When it comes to public space, linear paths and waterfronts have been generating a lot of attention—like the Olympic Sculpture Park in Seattle, the High Line in New York, and the upcoming Bloomingdale Trail in Chicago. But it’s also important to rethink how traditional urban park space can thrive in the next century.

In May, the three finalists of the Seattle Urban Intervention: Howard S. Wright Design Ideas Competition for Public Space met at the Intiman Playhouse to present proposals for redesigning a 9-acre site that is currently home to Memorial Stadium at the Seattle Center. The goal of the competition was to generate dialogue and innovative ideas for the Seattle Center based upon the Center’s 2008 Century 21 master plan, a 20-year scheme for unifying its cultural, civic, architectural, and commercial spaces.

The winning project, In-Closure, by Paris-based ABF-lab (Paul Azzopardi, urban engineer; Noé Basch, climate engineer; Etienne Feher, architect) emphasized the notion of protecting and preserving the landscape through a flexible and adaptable human-scaled approach.

“We began with the most basic and ancient forms of human connectivity—gathering around a campfire,” ABF-lab explained at the public presentations.

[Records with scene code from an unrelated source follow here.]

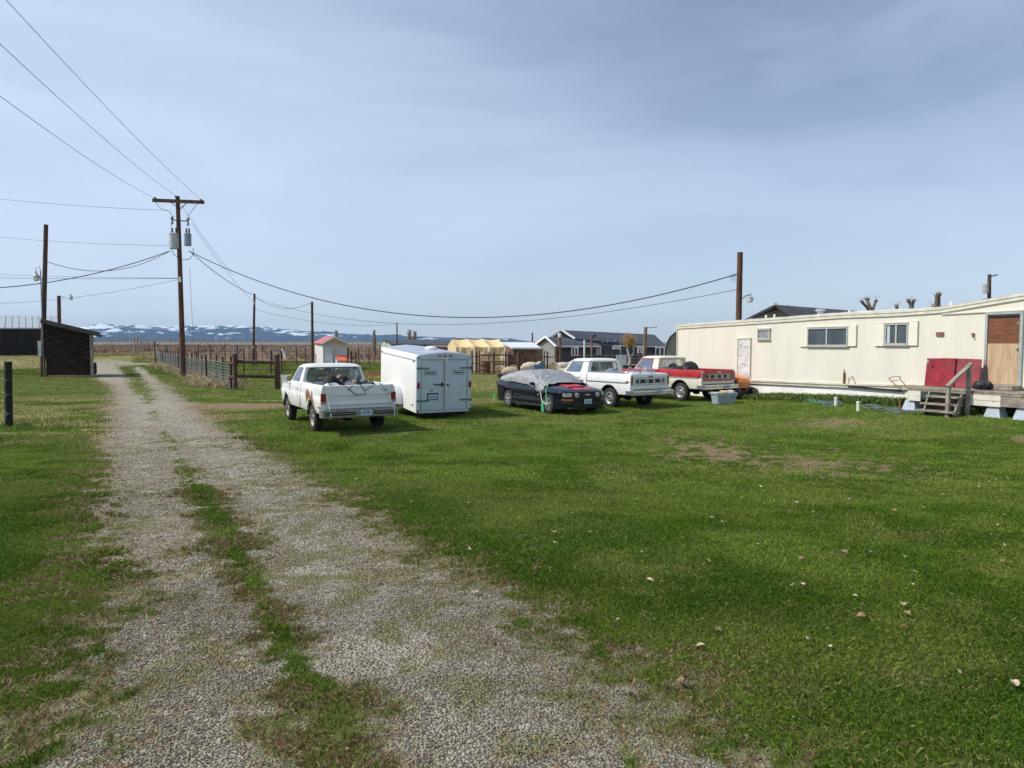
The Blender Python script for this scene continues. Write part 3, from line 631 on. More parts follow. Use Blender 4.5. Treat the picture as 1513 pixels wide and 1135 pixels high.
    for sg in (-1,1):
        h=MB(); h.bar((sg*1.0,y0+.38,1.07),(sg*1.0,y0+.52,1.07),.025,.022); h.build('door_handle',M['chrome'],T,bevel=.004)
        mr=MB(); mr.tube([(sg*.95,y1-.02,1.14),(sg*1.12,y1+.0,1.20)],.012,6); mr.tube([(sg*.93,y1-.1,1.42),(sg*1.12,y1,1.36)],.010,6) if not ford else None; mr.box((sg*1.14,y1+.0,1.29 if not ford else 1.24),(.15,.04,.24 if not ford else .14)); mr.build('wing_mirror',M['chrome'],T,bevel=.012)
        tl=MB(); 
        if ford: tl.box((sg*.925,-.006,1.03),(.075,.03,.30),0)
        else: tl.box((sg*.935,-.01,.93),(.13,.035,.26),0)
        tl.build('tail_light',M['lens_red'],T,bevel=.012)
        if ford: 
            fr=MB()
            for dx_ in (-.047,.047): fr.box((sg*.925+dx_,-.012,1.03),(.014,.035,.33))
            for dz_ in (-.16,.16): fr.box((sg*.925,-.012,1.03+dz_),(.10,.035,.014))
            fr.build('tail_light_bezel',M['chrome'],T)
            sm_=MB(); sm_.box((sg*.995,.16,.985),(.012,.13,.045)); sm_.build('side_marker',M['lens_red'],T)
            tr=MB(); tr.box((sg*.992,bed/2+.05,.94),(.012,bed-.12,.034)); tr.box((sg*.992,yc0+.75,.94),(.012,1.25,.034)); tr.build('trim_strip',M['dull_chrome'] if upper is paint else M['chrome'],T)
        else:
            bk=MB(); bk.box((sg*.935,-.014,.83),(.11,.03,.05)); bk.build('reverse_light',M['lens_clear'],T,bevel=.006)
    # tailgate
    tg=MB(); w2=.855
    if ford: poly=[(.03,.70),(-.035,.71),(-.045,.78),(-.010,.805),(-.010,.83),(-.02,.85),(-.02,1.13),(-.025,1.15),(.0,1.22),(.028,1.262),(.05,1.262),(.05,.70)]
    else: poly=[(.03,.66),(-.02,.665),(-.03,.74),(-.058,.765),(-.062,.785),(-.030,.81),(.012,.86),(.006,.99),(-.022,1.01),(-.012,1.15),(.0,1.25),(.02,1.265),(.05,1.265),(.05,.66)]
    tg.prism(poly,lambda a,b_,s:((w2 if s else -w2),a,b_)); TG=tg.build('tailgate',[upper if ford else paint],T,ang=20)
    if ford:
        if upper is not paint:
            lw=MB(); lw.prism([(-.038,.715),(-.048,.782),(-.013,.808),(-.013,.82),(-.012,.716)],lambda a,b_,s:((w2+.03 if s else -w2-.03),a-.003,b_)); lw.build('tailgate_lower_panel',paint,T)
        pn=MB(); pn.box((0,-.027,1.0),(1.42,.012,.135)); pn.build('letter_band',M['ink_black'],T,bevel=.004)
        fr=MB()
        zz=(.925,1.075)
        pts=[(-.73,-.034,zz[0]),(.73,-.034,zz[0]),(.75,-.034,1.0),(.73,-.034,zz[1]),(-.73,-.034,zz[1]),(-.75,-.034,1.0),(-.73,-.034,zz[0])]
        fr.tube(pts,.009,6); fr.build('letter_band_trim',M['chrome'],T)
        for i,ch in enumerate('FORD'):
            textmesh('letter',ch,.165,M['white_paint2'],T,(-.555+i*.37,-.036,.995),(R(90),0,0),.006,1.25)
        hd=MB(); hd.box((0,-.032,1.165),(.20,.03,.035)); hd.build('tailgate_handle',M['ink_black'] if upper is paint else M['chrome'],T,bevel=.006)
        pts=[(-.78,-.022,.87),(.78,-.022,.87),(.78,-.022,1.125),(-.78,-.022,1.125),(-.78,-.022,.87)]
        fr=MB(); fr.tube(pts,.008,5); fr.build('tailgate_trim',M['dull_chrome'],T)
    else:
        hd=MB(); hd.box((0,-.016,1.02),(.16,.03,.04)); hd.build('tailgate_handle',M['dull_chrome'],T,bevel=.006)
    # bumper
    bm_=MB(); by=-.17
    if ford: 
        poly=[(.0,.50),(-.05,.49),(-.075,.53),(-.06,.56),(-.06,.585),(-.08,.61),(-.075,.67),(-.04,.69),(.06,.69),(.06,.50)]
        bm_.prism(poly,lambda a,b_,s:((1.0 if s else -1.0),a+by+.04,b_))
        for sg in (-1,1): bm_.box((sg*.985,by+.20,.59),(.05,.36,.15))
        bm_.build('bumper',M['chrome'],T,ang=25)
    else:
        poly=[(.02,.44),(-.05,.44),(-.065,.47),(-.045,.49),(-.045,.53),(-.06,.55),(-.045,.57),(-.045,.60),(-.05,.645),(.10,.655),(.12,.63),(.03,.60)]
        bm_.prism(poly,lambda a,b_,s:((1.0 if s else -1.0),a+by+.04,b_))
        for sg in (-1,1): bm_.box((sg*.985,by+.16,.545),(.045,.28,.19))
        bm_.build('bumper',M['dull_chrome'],T,ang=25)
        for sg,xa,xb in ((-1,-.93,-.15),(1,.33,.95)): rc=MB(); rc.box(((xa+xb)/2,by-.008,.545),(xb-xa,.012,.09)); rc.build('bumper_recess',M['black_plastic'],T)
    px=.12 if not ford else .28
    pl=MB(); pl.box((px,by-.05,.555 if not ford else .59),(.30,.008,.15)); P_=pl.build('licence_plate',M['plate'],T,bevel=.003)
    br=MB()
    for i in range(7): br.box((px-.115+.037*i+.004*((i*5)%3),by-.056,(.55 if not ford else .585)+.004*((i*3)%2)),(.010+.008*((i*7)%3),.003,.040+.009*((i*2)%3)))
    br.box((px,by-.056,.605 if not ford else .64),(.16,.003,.014)); br.build('plate_marks',M['ink_blue'],P_)
    return T
def place(px,Y,ox,oy,rz):
    """root location so that local point (ox,oy) lands at column px depth Y"""
    p=gx(px,Y); v=rotm(0,0,rz)@Vector((ox,oy,0)); l=p-v; return Vector((l.x,l.y,G(p.x,p.y)))
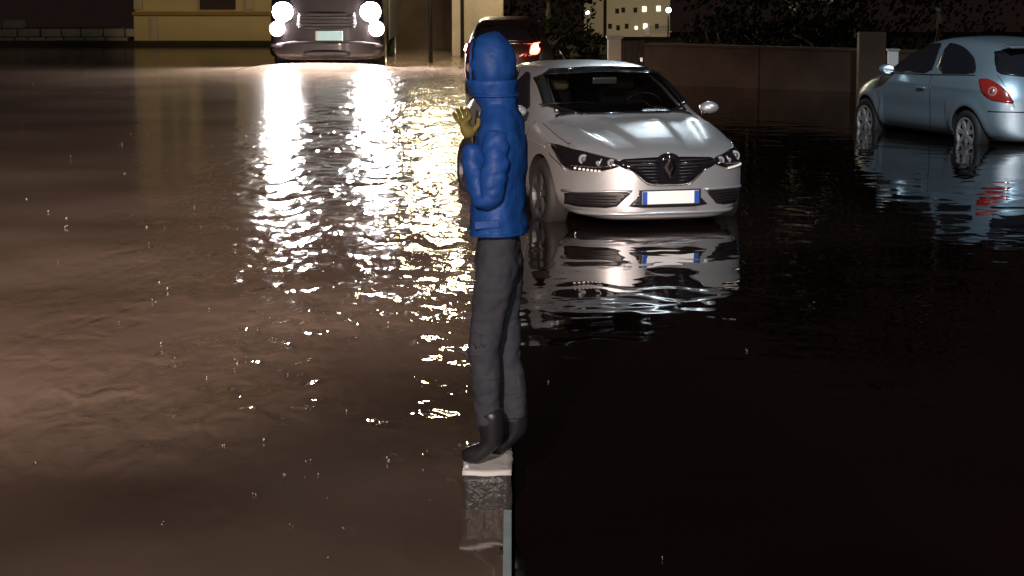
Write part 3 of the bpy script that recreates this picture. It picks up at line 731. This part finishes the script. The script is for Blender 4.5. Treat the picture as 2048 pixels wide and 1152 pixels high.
# ------------------------------------------------------------------ person in blue on a stone block
def skin(name, verts, edges, m, parent, sub=2, root=0):
    me = bpy.data.meshes.new(name); me.from_pydata([v[0] for v in verts], edges, [])
    o = bpy.data.objects.new(name, me); COL.objects.link(o)
    sk = o.modifiers.new('skin', 'SKIN'); sk.use_smooth_shade = True
    for i, v in enumerate(verts):
        r = v[1]; me.skin_vertices[0].data[i].radius = r if isinstance(r, tuple) else (r, r)
        me.skin_vertices[0].data[i].use_root = (i == root)
    s = o.modifiers.new('sub', 'SUBSURF'); s.levels = sub; s.render_levels = sub
    out = bake(o); o.modifiers.clear(); o.data = out
    if not out.materials: out.materials.append(M[m])
    else: out.materials[0] = M[m]
    for p in out.polygons: p.use_smooth = True
    if parent: o.parent = parent
    return o
def chain(pts, start=0):
    return [(start+i, start+i+1) for i in range(len(pts)-1)]
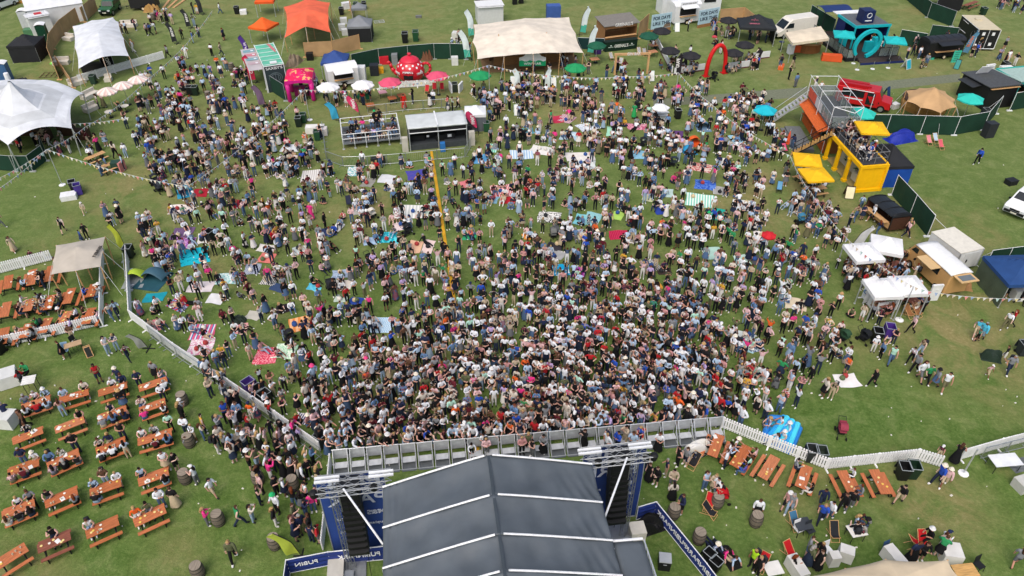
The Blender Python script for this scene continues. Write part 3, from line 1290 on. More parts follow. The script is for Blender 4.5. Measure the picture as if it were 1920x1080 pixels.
def skirt_mb(J,hem,rh,n=16,ph=0.):
	m=MB()
	z0,z1=J[1][2]+.02,hem
	for j in range(6):
		pass
	vs_,fs=[],[]
	for j in range(6):
		t=j/5
		rr=.135+(rh-.135)*t**.8
		for k in range(n):
			a=2*PI*k/n
			w=1+.07*t*math.sin(a*5+ph)
			vs_.append((rr*w*math.cos(a),rr*w*math.sin(a)*(.8+.12*t)+J[1][1]*(1-t),z0+(z1-z0)*t))
	for j in range(5):
		for k in range(n):
			k2=(k+1)%n
			fs.append((j*n+k2,j*n+k,(j+1)*n+k,(j+1)*n+k2))
	return m.add(vs_,fs)
def hat_mb(J,kind,n=12):
	m=MB()
	c=(J[5][0],J[5][1]-.005,J[5][2])
	if kind=='hat':
		m.lathe([(.165,.04),(.155,.05),(.112,.07),(.106,.13),(.085,.16),(0,.168)],n,c)
		m.lathe([(.112,.06),(.155,.044),(.165,.04)],n,c)
	else:
		m.lathe([(.116,.035),(.112,.09),(.08,.135),(0,.15)],n,c)
		m.box((c[0],c[1]+.14,c[2]+.045),(.14,.12,.015),rx=-.15)
	return m
def longhair_mb(J,n=8):
	m=MB()
	h=J[5]
	a=Vector((h[0],h[1]-.055,h[2]+.03))
	b_=Vector((J[3][0],J[3][1]-.10,J[3][2]-.02))
	c=Vector((J[2][0],J[2][1]-.135,J[2][2]+.02))
	m.tube(a,b_,.088,n,.092)
	m.tube(b_,c,.092,n,.055)
	return m
_pm={}
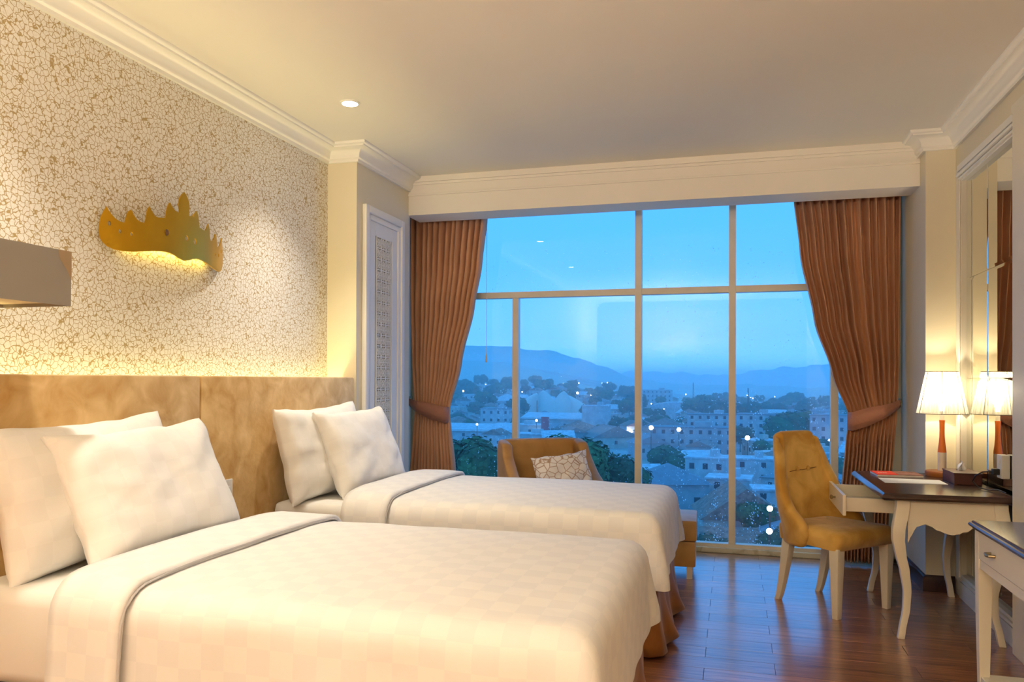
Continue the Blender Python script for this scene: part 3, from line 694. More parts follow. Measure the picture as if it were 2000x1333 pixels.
def pillow(loc, W, Hh, T, rx, rz, label, seed, ry=0, mt=None):
    """local x across, y up the pillow, z thickness"""
    n, k = 34, 26; front = []; back = []; uf = []
    for i in range(k+1):
        v = i/k*2-1; f = []; g = []
        for j in range(n+1):
            u = j/n*2-1
            x = u*W/2*(1-.075*(1-v*v)**1.0); y = v*Hh/2*(1-.085*(1-u*u))
            th = T/2*((1-abs(u)**3.0)*(1-abs(v)**3.0))**.40
            wr_ = .013*nz(u*2.2+seed, v*2.2)+.004*nz(u*5+seed, v*6)+.010*math.sin(9*(u-v)+seed)*max(0, abs(u)-.45)*(1-abs(u))*4
            edge = min(1, (1-max(abs(u), abs(v)))*8)
            zf = th+wr_*edge+.006; zb = -th+wr_*edge-.006
            sag = -.02*(1-v)*.5
            f.append((x+.012*nz(seed, v*3), y+.012*nz(u*3, seed), zf)); g.append((x+.012*nz(seed, v*3), y+.012*nz(u*3, seed), zb)); uf.append((x, y))
        front.append(f); back.append(g)
    mb = MB(); mb.grid(front); mb.grid([r_[::-1] for r_ in back])
    rim = [front[0][j] for j in range(n+1)]+[front[i][n] for i in range(1, k+1)]+[front[k][j] for j in range(n-1, -1, -1)]+[front[i][0] for i in range(k-1, 0, -1)]
    rib = [back[0][j] for j in range(n+1)]+[back[i][n] for i in range(1, k+1)]+[back[k][j] for j in range(n-1, -1, -1)]+[back[i][0] for i in range(k-1, 0, -1)]
    mb.grid([rim, rib], closed_u=True)
    o = mb.build('pillow', mt or M_PILLOW, None, smooth=60)
    uvl = o.data.uv_layers.new(name='UVMap')
    for l_ in o.data.loops: c_ = o.data.vertices[l_.vertex_index].co; uvl.data[l_.index].uv = (c_.x, c_.y)
    o.rotation_mode = 'XYZ'
    # stand it up: x -> world y, y -> up leaning to the headboard (-x), z -> world +x
    Mx = Matrix(((0, 0, 1), (1, 0, 0), (0, 1, 0))).to_4x4()
    o.matrix_world = Matrix.Translation(loc) @ Matrix.Rotation(rz, 4, 'Z') @ Matrix.Rotation(rx, 4, 'Y') @ Matrix.Rotation(ry, 4, 'X') @ Mx
    tag(o, label, 'pillow', 'bed pillows'); return o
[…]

Their project encourages simple, organic design solutions for a city that can be weighed down by its notoriously slow political procedures. “Traditional urban planning methods are reaching the limit,” said the firm in their design statement. “You can plan an urban project; it will be obsolete even before seeing the light. How can we thus produce such a dematerialized urbanism?”

 

Their design quite literally brought the wilderness back to the city, centering on foresting the existing playing field and enclosing the 9-acre site with 33-by-13-foot movable event “boxes” that could house market stalls, cafes, greenhouses, micro theaters, and even mini libraries.

Materials used to create the scheme’s modular structures would include stacked local timber, mirrored facades, and a running track made from panels that would generate electricity through movement. The team loosely drew their inspiration from Seattle’s vibrant stalls at Pike Place Market. While imagining that these boxes could find new homes in other public spaces in Seattle, ABF-lab also incorporated spaces at the Seattle Center that would encourage treetop climbing, performances, and even campfires—simple solutions, where the human is at the middle of the process.

The runners-up included KoningEizenberg Architecture + ARUP of Los Angeles for Park, a plan that included various programs: a pool, a pavilion area, a pole forest, cantilevered stadium seating, and a space for a farmer’s market. And Boston firm PRAUD for Seattle Jelly Bean, which incorporated terraces, courtyards, and a playing field with a giant blimp-like interactive “jelly bean” that would be both a micro-climate control device and a display screen.